July 2 (Bloomberg) — It must be a bear market because even billionaire Warren Buffett's Berkshire Hathaway Inc. has slumped almost 20 percent since December.
The decline exceeds the drop of the Standard & Poor's 500 Index and marks the worst first half for the Omaha, Nebraska- based investment and holding company since 1990. Price competition has driven down revenue at Berkshire's insurance units, which account for about half of its income.” See: Buffett's Berkshire Has Worst First Half Since 1990.
I have long been a fan of Warren Buffett and his investment discipline. But the fact is that Berkshire is a publicly traded company. This means that Buffett is not actually in charge of Berkshire's share price. Like all publicly traded securities Berkshire shares are driven by the ebb and flow of mass psychology in the market auction. When assets in the world become wildly over-priced as they did from 2005-2007, Berkshire's shares are swept up in the over-optimism and over-pricing too.

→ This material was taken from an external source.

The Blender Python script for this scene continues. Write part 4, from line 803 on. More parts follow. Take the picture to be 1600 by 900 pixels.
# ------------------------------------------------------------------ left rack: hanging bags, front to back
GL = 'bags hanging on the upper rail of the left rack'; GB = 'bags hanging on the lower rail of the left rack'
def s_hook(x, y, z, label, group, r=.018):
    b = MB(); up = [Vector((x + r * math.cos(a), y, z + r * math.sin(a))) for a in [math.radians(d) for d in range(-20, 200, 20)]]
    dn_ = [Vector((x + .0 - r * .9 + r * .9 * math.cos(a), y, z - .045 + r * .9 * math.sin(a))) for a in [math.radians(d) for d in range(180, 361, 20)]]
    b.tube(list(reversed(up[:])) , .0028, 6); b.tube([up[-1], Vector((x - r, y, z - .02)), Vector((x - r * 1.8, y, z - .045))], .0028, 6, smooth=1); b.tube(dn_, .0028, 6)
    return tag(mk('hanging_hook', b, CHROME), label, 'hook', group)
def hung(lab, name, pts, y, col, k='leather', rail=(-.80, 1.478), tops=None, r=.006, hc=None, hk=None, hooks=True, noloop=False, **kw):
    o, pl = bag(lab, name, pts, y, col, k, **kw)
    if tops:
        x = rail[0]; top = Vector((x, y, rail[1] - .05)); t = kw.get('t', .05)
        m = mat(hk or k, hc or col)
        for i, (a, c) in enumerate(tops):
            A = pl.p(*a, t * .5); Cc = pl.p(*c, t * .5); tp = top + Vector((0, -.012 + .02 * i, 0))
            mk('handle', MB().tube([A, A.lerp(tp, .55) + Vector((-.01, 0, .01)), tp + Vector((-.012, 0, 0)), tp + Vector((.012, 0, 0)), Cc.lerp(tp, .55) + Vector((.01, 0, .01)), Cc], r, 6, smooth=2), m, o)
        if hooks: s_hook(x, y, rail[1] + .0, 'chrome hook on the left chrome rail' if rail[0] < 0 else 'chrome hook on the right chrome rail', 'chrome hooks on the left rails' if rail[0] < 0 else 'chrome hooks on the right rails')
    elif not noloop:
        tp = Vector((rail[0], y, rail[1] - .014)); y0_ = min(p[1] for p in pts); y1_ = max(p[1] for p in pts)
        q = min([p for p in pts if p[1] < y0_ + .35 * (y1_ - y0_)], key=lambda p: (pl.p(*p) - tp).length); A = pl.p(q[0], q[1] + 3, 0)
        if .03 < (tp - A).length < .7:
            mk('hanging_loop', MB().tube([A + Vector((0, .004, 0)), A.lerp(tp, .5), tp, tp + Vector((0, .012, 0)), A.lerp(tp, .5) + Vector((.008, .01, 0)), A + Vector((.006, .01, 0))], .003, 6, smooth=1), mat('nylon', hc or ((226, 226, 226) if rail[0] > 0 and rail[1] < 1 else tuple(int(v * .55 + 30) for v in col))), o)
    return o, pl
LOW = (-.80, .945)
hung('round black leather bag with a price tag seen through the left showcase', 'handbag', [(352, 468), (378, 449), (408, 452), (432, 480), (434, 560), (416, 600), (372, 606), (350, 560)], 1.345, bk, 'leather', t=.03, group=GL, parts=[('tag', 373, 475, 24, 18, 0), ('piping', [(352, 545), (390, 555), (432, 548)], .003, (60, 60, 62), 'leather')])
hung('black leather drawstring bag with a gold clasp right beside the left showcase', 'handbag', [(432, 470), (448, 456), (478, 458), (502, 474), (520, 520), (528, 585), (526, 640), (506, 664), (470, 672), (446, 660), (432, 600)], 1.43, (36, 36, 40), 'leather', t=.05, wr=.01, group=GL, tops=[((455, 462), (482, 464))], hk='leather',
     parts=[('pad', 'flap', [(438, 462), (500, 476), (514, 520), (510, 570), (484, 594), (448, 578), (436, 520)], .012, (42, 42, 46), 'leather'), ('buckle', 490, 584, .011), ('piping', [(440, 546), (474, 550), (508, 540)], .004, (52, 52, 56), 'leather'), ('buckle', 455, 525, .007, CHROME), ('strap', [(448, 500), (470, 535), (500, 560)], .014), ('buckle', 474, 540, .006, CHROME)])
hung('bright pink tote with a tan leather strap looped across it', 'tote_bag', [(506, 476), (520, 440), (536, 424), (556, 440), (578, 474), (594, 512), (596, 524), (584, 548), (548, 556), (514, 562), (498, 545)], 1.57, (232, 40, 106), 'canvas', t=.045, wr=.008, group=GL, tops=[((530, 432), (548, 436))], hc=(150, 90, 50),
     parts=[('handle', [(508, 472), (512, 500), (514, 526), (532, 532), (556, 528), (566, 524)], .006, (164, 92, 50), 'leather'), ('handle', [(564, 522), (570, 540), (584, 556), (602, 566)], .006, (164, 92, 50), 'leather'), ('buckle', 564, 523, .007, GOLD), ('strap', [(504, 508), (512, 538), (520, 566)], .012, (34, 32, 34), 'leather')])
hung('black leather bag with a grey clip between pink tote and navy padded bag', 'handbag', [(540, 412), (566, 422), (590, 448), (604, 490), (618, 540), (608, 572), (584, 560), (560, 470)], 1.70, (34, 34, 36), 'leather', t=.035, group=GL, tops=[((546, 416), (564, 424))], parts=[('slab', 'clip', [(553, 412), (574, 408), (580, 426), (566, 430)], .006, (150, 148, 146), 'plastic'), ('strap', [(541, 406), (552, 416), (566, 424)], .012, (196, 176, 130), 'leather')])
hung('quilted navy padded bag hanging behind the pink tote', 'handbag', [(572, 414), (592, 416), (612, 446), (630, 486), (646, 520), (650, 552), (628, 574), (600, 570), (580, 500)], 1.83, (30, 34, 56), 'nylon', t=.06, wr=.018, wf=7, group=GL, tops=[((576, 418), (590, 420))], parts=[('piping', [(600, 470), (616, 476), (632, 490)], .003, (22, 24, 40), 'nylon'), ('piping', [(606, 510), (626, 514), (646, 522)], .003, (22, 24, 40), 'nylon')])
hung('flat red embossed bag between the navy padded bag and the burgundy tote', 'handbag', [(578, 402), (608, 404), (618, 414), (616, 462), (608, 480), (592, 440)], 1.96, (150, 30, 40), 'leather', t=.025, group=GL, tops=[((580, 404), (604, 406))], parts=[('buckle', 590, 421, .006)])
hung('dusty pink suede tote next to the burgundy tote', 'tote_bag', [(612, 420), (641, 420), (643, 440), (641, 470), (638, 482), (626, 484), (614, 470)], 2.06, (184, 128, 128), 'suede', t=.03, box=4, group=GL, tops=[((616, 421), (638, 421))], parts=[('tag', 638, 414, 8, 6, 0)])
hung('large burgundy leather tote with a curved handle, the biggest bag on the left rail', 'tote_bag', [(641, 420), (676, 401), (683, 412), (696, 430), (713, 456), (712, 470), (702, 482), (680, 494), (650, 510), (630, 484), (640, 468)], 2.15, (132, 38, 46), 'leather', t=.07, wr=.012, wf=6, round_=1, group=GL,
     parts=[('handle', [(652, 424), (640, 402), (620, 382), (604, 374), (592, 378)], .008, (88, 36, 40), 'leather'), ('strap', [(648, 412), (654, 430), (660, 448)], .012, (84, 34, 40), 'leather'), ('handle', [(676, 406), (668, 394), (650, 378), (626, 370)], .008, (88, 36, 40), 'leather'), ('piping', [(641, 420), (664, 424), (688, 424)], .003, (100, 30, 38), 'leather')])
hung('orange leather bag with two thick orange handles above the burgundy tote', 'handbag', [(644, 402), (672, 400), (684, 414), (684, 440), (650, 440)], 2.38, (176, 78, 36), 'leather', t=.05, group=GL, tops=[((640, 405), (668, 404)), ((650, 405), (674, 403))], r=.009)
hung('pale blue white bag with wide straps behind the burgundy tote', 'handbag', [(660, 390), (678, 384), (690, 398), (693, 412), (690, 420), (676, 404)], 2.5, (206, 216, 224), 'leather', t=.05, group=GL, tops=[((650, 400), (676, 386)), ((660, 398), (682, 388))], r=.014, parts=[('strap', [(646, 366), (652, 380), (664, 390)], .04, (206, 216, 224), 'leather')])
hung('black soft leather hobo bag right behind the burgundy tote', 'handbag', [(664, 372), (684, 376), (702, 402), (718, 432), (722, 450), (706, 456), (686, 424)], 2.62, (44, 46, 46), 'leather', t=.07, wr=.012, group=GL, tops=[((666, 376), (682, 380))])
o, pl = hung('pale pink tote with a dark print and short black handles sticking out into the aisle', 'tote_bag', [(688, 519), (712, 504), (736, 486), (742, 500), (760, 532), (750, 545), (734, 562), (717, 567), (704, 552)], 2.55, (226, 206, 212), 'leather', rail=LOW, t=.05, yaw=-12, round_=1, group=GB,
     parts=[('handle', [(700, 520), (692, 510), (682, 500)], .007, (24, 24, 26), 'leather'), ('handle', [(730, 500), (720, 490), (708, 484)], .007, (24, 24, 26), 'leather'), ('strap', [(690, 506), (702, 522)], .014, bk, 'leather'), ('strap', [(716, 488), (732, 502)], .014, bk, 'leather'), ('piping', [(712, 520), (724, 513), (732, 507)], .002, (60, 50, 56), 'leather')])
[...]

In market cycles, what goes up, must come down, and now Berkshire is losing value along with the overall markets. So much for it being a “quality” “defensive” holding.
All that we can control is our exposure to the market cycle. Doing that well is the source of all lasting value. This is why the “trick” is having a discipline to buy and sell market assets, not buy and hold.
Oh, but then as the talking heads on Kudlow Company were pointing out last night, if you have 30 years or more for your equity investments to prove profitable, then you can just passively hold 'em. No need to fret about timing your exposure. Always buy, never sell. Don't worry be happy.
As Barry Ritholtz points out this morning on his blog in Pervasive Pollyannas of Prosperity: “Words such as these can only be spoken by someone who has never worked on a trading desk or managed assets professionally — or if they did, they lost most of their clients' money.”
No truer words were ever spoken. Amen.